Ou, numa ordem inversa, são os exemplos de sofismas que ouvimos, à tona normalmente em momentos de vapores etílicos e semelhantes:
“- A gente veio pra ficar, certo? Então, agora aguenta! ”
“- Cada cor tem seu uso certo, conforme…”
“- Quero isso e aquilo, mesmo não podendo ter as duas coisas ao mesmo tempo.”
“- Esse aí não falava nada, agora fala muito. Tem coisa errada…”
“- Dessa balburdia não sei. Só dou conta da minha.”
Terminou-se um ano, começa outro. Realizamos revisões e planos para não errar (tanto e tão miseravelmente) e acertar (mais e melhor). Se sabemos reconhecer o que é acerto ou erro, eis outra questão. O que era o certo a se fazer ontem já é o contrário hoje. A certeza da chuva que se avizinhava foi-se embora com o vento. O sol veio e nós, com o anacrônico guarda-chuva na mão. O frio passou, e a gente rendido de bermuda, sunga e chinelo. Sinto muito aos amigos letrados. Bem sei que Machado já tratou disso com muito mais propriedade.
A frase, no entanto, que marcou foi um aforismo, tomado da escritora portuguesa Andreia Pelagagi em um livro para pequenos, sobre guarda-chuvas e seus humores:
“Os acontecimentos são poucos, mas são fundamentais”.

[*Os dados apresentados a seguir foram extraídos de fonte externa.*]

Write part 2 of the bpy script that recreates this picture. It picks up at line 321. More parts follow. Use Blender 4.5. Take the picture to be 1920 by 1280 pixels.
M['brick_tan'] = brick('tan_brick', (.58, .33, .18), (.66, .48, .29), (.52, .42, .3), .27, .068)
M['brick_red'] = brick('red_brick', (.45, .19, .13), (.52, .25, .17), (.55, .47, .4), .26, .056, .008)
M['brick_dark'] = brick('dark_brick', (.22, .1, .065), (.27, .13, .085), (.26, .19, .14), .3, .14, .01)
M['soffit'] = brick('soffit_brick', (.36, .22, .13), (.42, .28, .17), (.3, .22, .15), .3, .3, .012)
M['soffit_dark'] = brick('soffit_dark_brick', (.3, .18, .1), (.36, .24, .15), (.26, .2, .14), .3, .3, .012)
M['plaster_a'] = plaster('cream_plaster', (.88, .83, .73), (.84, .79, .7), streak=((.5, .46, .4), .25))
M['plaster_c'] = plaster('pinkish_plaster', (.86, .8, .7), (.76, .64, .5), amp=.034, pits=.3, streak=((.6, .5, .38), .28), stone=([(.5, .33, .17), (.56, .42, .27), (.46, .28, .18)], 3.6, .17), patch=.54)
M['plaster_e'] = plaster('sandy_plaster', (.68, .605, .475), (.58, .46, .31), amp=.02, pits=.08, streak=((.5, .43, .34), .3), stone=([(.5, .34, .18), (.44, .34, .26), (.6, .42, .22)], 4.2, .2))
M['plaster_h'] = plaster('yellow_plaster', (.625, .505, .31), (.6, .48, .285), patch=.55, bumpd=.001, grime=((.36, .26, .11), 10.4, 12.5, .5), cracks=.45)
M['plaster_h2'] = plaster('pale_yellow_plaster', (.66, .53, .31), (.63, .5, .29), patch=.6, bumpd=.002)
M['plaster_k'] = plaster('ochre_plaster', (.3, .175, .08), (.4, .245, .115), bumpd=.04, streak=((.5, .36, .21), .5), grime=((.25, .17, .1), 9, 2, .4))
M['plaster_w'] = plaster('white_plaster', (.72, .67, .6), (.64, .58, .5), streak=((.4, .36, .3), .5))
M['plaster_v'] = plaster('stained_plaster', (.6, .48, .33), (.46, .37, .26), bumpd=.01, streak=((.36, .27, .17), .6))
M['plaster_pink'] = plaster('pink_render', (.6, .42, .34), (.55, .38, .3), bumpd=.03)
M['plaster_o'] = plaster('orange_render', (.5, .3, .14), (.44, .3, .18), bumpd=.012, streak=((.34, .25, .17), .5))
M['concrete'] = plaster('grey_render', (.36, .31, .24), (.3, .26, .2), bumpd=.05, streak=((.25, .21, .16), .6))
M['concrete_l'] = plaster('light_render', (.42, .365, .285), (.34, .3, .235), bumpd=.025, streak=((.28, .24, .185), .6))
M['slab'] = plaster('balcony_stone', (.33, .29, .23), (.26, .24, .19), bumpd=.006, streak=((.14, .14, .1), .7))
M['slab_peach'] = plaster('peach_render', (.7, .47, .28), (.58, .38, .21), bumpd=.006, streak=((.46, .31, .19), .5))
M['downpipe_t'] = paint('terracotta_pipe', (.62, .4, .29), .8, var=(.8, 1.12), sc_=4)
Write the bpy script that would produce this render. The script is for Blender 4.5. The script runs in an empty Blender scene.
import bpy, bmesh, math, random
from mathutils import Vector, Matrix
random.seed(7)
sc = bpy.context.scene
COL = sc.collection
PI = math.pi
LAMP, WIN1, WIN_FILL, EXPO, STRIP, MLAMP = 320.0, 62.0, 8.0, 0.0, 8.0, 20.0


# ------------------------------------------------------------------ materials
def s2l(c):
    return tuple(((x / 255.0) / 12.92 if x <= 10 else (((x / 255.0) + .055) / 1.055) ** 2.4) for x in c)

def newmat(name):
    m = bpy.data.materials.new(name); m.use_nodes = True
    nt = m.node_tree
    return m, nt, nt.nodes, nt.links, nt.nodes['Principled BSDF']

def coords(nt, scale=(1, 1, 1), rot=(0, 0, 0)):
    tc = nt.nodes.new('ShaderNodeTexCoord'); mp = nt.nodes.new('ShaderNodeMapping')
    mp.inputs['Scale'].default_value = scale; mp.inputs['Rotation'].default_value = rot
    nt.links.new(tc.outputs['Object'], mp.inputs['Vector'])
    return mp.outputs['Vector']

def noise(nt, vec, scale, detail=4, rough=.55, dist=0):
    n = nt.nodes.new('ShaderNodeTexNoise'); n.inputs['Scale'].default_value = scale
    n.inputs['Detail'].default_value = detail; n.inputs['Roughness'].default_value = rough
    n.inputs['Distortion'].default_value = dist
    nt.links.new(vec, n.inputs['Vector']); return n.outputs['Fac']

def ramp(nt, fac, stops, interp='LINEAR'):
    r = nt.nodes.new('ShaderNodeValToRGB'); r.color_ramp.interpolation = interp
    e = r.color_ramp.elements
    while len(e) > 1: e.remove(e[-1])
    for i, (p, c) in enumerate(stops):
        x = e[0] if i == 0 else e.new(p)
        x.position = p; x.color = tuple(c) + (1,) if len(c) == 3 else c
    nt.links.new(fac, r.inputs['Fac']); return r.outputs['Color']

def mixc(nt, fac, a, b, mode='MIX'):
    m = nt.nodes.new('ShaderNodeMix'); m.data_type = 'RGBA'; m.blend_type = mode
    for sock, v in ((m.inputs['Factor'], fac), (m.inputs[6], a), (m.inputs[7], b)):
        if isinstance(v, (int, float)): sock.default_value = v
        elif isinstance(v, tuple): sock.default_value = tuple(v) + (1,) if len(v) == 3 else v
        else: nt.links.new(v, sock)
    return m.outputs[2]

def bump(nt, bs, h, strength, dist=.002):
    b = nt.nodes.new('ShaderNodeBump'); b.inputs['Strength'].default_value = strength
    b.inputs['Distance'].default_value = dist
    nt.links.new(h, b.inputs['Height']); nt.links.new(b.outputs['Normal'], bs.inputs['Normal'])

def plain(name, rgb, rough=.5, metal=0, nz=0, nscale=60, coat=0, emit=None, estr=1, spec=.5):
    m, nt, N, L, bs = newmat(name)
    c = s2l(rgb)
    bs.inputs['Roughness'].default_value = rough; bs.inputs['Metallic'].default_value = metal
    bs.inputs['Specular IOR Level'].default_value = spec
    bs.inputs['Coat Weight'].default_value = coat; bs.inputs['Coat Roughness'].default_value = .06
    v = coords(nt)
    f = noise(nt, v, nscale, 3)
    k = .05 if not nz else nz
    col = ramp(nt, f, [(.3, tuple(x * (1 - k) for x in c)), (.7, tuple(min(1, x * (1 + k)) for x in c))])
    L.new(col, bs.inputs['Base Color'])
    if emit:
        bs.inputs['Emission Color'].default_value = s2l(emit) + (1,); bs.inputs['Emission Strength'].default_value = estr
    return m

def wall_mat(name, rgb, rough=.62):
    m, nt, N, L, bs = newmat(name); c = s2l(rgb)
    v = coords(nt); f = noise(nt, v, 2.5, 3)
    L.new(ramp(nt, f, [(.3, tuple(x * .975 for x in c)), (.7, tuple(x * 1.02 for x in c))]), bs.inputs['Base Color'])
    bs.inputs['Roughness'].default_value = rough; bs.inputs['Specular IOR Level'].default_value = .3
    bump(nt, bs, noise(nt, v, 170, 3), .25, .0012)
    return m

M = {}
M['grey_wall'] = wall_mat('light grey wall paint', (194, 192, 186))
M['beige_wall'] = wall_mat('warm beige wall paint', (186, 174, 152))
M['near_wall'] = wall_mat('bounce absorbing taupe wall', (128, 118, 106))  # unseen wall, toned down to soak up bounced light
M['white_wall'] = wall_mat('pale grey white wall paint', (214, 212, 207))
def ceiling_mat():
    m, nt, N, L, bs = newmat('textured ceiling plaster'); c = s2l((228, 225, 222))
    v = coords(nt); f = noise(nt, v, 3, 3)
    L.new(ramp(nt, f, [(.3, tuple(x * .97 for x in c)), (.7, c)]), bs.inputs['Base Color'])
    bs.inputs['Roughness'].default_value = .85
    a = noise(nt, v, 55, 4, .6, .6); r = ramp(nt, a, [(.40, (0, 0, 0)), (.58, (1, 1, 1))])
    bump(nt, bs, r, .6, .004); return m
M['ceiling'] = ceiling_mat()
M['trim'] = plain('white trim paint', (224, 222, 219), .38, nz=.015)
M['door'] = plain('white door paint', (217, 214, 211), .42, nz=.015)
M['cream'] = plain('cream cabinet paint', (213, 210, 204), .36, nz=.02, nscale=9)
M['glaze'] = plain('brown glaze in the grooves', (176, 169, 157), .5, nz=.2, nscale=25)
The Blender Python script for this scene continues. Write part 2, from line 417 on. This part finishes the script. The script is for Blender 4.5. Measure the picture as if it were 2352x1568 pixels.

Essa afirmação nos ajuda a definir bem uma boa aspiração para o ano em vigência: olhar acurado para reconhecer a cena, tirocínio para agir na hora certa. Uma habilidade quase perdida que os antigos mantinham ao olhar com cuidado ao reconhecer as marcas do tempo. Os ventos, como o noto, o bóreas, o euro, o zéfiro. As nuvens: cúmulos, nimbos, estratos, cirros. O firmamento e suas paletas de cores: o Céu azul das manhãs, o Sol vermelho das chuvas de fim de tarde, a Lua em prata das noites quentes, a Aurora de róseos dedos, como na Odisseia de Homero, o impávido Arco-Íris. O que faremos com todas essas cores? Aceitemos ou não, elas estarão aí, como rotunda. Resta saber que estranho papel exerceremos em frente a esse cenário, que mistério é esse de saber aceitar esse tempo, presente sobre todos nós.